| OBJECTIVE |
Wherever the word "Treat" appears in the entries, copy the whole line.

| DATA FOR THIS EXERCISE |
============

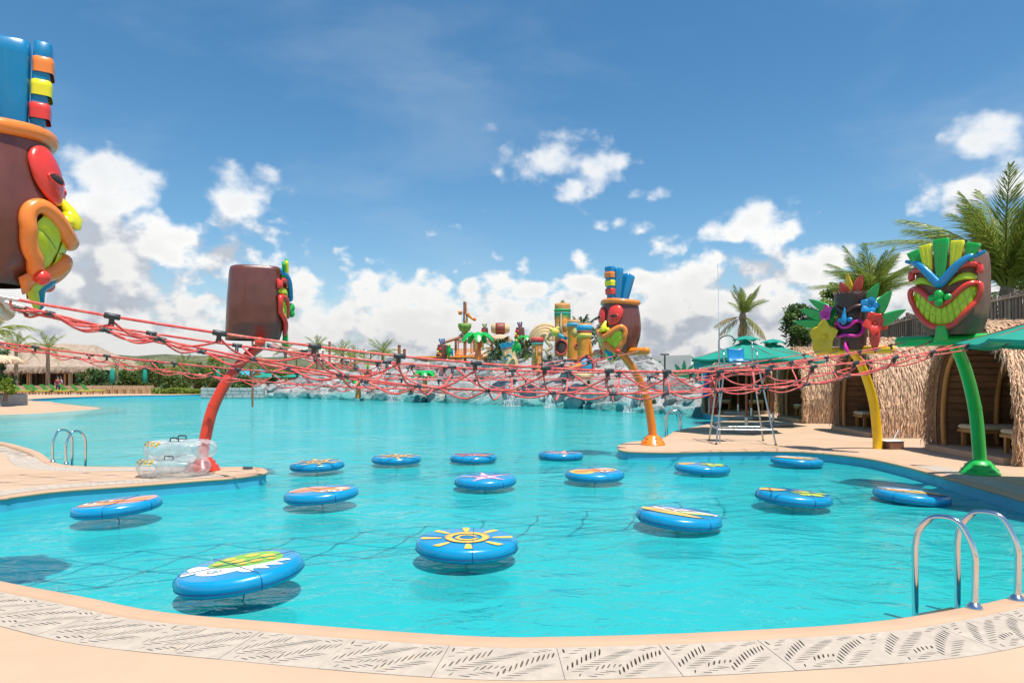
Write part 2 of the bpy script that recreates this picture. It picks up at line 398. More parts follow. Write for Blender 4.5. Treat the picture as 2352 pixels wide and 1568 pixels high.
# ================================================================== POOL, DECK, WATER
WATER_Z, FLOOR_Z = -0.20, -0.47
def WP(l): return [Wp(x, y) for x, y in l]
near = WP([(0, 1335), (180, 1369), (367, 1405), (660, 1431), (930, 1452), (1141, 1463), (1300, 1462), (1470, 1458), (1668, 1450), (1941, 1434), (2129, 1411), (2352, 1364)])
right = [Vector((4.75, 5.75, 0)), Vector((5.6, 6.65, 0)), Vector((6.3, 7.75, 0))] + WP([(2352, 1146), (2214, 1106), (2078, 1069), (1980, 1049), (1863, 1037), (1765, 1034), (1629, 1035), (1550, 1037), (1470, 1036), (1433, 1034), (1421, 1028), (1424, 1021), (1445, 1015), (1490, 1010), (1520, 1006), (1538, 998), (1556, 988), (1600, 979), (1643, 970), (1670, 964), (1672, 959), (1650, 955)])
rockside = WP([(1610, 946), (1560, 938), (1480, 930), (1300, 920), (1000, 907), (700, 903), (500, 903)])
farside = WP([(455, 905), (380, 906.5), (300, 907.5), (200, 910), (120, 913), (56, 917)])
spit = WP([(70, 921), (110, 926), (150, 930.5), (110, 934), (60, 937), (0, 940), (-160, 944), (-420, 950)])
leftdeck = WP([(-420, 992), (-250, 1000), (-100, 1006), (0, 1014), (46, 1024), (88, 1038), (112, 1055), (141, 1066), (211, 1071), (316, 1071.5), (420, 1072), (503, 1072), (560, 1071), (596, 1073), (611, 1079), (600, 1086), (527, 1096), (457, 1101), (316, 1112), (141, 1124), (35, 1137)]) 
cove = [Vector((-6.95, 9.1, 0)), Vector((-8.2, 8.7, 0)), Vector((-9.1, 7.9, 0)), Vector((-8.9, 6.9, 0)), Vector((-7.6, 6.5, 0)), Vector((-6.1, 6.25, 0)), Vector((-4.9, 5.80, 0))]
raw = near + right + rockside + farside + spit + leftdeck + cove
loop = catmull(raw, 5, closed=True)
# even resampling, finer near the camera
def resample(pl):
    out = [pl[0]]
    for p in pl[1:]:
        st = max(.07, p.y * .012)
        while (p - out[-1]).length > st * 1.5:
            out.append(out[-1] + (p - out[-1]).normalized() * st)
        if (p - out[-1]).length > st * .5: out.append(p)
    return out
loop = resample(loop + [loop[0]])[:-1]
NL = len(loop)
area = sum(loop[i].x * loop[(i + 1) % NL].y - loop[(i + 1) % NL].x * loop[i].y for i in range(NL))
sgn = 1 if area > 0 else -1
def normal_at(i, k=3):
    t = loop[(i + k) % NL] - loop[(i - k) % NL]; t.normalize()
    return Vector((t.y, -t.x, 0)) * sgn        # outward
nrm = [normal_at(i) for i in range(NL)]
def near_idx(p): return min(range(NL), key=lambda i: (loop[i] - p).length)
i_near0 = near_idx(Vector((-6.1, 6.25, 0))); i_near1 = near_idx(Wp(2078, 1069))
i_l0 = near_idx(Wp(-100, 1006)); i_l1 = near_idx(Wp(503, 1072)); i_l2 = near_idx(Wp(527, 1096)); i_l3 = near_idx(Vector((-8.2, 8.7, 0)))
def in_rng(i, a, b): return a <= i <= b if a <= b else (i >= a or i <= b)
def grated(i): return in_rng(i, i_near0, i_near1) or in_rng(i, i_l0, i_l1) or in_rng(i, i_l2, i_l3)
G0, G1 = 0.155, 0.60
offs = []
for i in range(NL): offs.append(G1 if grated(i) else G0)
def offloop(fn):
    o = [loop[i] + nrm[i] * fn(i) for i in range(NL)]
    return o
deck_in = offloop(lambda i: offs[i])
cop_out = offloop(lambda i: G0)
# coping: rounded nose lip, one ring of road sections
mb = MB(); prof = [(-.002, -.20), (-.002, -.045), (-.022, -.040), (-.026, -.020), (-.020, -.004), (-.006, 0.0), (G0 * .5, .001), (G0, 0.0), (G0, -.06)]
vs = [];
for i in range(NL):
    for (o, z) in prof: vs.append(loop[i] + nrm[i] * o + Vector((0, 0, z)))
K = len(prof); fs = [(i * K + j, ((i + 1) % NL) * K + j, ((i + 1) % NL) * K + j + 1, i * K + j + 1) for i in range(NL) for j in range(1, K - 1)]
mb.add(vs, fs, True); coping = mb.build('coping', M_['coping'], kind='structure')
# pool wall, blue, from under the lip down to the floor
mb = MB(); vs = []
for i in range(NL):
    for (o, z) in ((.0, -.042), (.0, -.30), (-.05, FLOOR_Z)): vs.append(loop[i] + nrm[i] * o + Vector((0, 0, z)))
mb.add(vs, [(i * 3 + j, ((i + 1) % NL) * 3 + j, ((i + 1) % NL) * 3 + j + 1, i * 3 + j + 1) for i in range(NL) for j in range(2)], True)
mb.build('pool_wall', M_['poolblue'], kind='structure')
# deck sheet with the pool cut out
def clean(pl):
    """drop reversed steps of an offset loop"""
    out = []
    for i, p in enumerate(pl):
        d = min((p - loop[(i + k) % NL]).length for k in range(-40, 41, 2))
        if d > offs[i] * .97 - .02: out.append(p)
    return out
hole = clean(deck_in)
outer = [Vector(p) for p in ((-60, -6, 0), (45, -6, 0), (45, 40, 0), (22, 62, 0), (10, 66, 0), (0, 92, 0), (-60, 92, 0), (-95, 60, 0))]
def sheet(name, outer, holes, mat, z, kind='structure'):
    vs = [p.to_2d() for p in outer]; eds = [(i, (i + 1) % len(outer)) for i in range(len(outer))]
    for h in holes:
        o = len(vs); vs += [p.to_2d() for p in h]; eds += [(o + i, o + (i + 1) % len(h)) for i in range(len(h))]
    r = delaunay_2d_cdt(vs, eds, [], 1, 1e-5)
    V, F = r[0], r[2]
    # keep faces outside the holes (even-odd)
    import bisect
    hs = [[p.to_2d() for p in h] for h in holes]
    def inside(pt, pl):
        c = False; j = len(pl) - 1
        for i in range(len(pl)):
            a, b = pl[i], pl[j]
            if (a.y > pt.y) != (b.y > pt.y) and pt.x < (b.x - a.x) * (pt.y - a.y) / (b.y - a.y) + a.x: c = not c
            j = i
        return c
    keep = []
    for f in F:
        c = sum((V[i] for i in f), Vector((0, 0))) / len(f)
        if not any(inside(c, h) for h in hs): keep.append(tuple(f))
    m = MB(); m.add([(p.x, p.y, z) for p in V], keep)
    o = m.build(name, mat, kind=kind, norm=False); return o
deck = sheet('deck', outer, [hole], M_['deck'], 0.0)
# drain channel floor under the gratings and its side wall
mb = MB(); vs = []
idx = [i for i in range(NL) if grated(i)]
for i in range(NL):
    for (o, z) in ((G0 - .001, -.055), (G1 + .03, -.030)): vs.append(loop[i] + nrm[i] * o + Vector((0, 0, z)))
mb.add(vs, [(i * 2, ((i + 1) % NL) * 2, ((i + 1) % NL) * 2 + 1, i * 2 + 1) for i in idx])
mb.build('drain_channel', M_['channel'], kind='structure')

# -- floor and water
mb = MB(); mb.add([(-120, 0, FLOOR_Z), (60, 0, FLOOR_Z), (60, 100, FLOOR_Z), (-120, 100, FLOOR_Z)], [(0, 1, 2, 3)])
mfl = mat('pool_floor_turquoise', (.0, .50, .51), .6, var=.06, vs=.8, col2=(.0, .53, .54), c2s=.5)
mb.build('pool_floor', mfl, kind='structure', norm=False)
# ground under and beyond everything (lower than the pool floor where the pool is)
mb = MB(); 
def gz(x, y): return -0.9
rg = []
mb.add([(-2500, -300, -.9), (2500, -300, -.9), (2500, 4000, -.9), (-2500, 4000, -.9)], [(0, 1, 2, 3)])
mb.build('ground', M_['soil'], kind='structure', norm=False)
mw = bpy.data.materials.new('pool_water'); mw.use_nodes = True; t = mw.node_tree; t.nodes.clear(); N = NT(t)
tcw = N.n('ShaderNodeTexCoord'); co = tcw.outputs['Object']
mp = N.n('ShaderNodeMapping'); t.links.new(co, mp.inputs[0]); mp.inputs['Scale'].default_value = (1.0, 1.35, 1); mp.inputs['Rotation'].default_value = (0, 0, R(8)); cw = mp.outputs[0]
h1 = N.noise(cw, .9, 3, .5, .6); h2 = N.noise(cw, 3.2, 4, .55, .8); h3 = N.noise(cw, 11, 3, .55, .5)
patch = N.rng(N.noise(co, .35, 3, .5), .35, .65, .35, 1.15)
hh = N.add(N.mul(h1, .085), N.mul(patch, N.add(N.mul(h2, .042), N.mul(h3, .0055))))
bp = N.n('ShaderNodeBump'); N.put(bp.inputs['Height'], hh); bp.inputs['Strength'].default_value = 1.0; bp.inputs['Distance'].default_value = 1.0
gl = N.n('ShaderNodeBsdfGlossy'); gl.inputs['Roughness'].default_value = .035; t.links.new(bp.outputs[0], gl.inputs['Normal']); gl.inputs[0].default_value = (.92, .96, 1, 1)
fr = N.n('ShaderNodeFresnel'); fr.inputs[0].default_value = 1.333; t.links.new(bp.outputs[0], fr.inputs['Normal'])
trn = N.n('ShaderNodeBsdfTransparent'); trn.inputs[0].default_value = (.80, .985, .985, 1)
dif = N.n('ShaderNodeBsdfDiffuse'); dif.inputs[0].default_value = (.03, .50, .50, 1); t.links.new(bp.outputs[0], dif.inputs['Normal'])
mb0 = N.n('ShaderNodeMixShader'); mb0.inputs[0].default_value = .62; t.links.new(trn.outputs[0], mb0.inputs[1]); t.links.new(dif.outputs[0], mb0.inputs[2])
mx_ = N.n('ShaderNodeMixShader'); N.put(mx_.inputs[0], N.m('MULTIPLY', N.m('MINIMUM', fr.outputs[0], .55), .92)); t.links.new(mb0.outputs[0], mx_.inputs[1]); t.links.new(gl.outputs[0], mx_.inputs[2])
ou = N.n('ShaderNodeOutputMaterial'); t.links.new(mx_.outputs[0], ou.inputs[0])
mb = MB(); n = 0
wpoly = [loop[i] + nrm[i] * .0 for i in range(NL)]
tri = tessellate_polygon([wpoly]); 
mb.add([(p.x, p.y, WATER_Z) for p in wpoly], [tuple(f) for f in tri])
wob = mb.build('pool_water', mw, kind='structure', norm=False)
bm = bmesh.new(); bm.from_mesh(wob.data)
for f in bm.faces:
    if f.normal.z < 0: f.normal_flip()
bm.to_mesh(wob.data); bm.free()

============

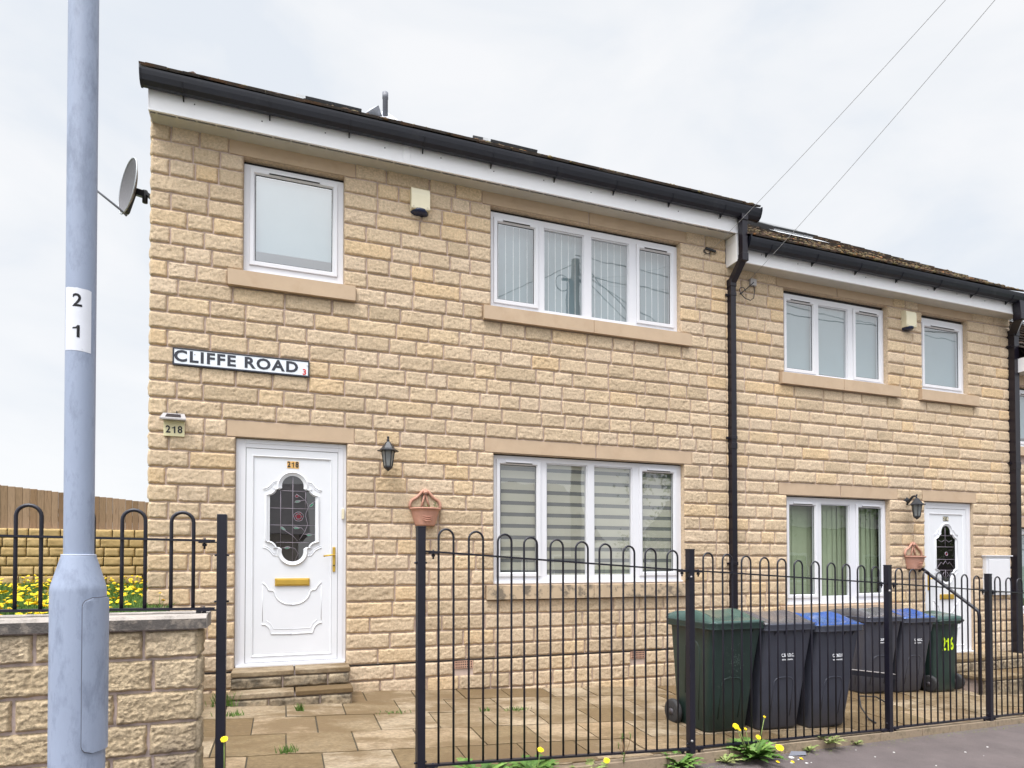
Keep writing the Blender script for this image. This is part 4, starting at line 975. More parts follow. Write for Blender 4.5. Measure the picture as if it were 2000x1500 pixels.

============

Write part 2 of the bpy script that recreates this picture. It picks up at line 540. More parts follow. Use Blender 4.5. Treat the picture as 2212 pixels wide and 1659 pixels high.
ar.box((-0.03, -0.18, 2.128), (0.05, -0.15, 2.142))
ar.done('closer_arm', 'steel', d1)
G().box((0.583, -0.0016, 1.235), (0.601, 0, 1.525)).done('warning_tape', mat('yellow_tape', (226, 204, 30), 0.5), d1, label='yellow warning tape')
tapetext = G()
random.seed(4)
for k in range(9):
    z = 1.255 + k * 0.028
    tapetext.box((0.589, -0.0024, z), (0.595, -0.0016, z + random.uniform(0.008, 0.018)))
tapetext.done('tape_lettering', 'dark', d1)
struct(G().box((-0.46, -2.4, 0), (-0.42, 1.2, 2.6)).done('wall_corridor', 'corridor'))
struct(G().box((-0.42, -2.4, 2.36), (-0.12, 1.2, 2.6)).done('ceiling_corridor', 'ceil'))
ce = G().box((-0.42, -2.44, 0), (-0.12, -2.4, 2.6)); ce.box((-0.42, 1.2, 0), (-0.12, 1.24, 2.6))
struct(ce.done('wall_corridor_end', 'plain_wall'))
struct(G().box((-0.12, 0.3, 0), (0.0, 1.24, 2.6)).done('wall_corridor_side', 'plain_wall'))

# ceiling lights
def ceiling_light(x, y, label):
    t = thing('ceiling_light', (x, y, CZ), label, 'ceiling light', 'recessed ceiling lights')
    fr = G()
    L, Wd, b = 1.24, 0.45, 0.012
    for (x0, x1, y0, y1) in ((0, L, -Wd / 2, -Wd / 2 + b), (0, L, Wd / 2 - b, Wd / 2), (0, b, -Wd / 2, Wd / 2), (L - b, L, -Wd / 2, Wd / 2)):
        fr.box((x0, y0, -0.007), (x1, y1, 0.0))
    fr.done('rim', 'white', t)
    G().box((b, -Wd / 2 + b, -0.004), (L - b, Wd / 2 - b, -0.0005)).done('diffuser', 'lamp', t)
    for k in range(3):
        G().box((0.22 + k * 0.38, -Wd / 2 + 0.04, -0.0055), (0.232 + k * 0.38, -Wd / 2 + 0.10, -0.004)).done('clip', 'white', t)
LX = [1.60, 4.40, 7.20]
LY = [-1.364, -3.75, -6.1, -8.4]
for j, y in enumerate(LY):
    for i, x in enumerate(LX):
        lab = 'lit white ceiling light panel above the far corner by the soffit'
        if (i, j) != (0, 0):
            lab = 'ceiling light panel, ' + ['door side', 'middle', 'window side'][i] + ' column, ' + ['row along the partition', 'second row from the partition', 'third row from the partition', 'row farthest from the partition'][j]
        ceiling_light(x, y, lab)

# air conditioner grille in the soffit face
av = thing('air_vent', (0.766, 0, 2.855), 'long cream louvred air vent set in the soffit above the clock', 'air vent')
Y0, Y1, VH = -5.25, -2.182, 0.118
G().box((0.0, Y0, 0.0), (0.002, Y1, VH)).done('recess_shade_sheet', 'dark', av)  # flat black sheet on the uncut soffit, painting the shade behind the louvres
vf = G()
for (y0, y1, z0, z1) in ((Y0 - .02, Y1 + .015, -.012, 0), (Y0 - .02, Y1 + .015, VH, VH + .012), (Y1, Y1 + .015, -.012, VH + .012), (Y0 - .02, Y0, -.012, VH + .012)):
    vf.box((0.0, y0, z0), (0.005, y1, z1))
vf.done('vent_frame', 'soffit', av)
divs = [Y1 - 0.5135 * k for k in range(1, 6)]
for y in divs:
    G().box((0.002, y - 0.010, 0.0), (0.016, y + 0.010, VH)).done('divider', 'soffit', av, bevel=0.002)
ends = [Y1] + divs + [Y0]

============

| CORRECT RESPONSE |
Write part 2 of the bpy script that recreates this picture. It picks up at line 398. More parts follow. Write for Blender 4.5. Treat the picture as 2352 pixels wide and 1568 pixels high.
Write part 2 of the bpy script that recreates this picture. It picks up at line 540. More parts follow. Use Blender 4.5. Treat the picture as 2212 pixels wide and 1659 pixels high.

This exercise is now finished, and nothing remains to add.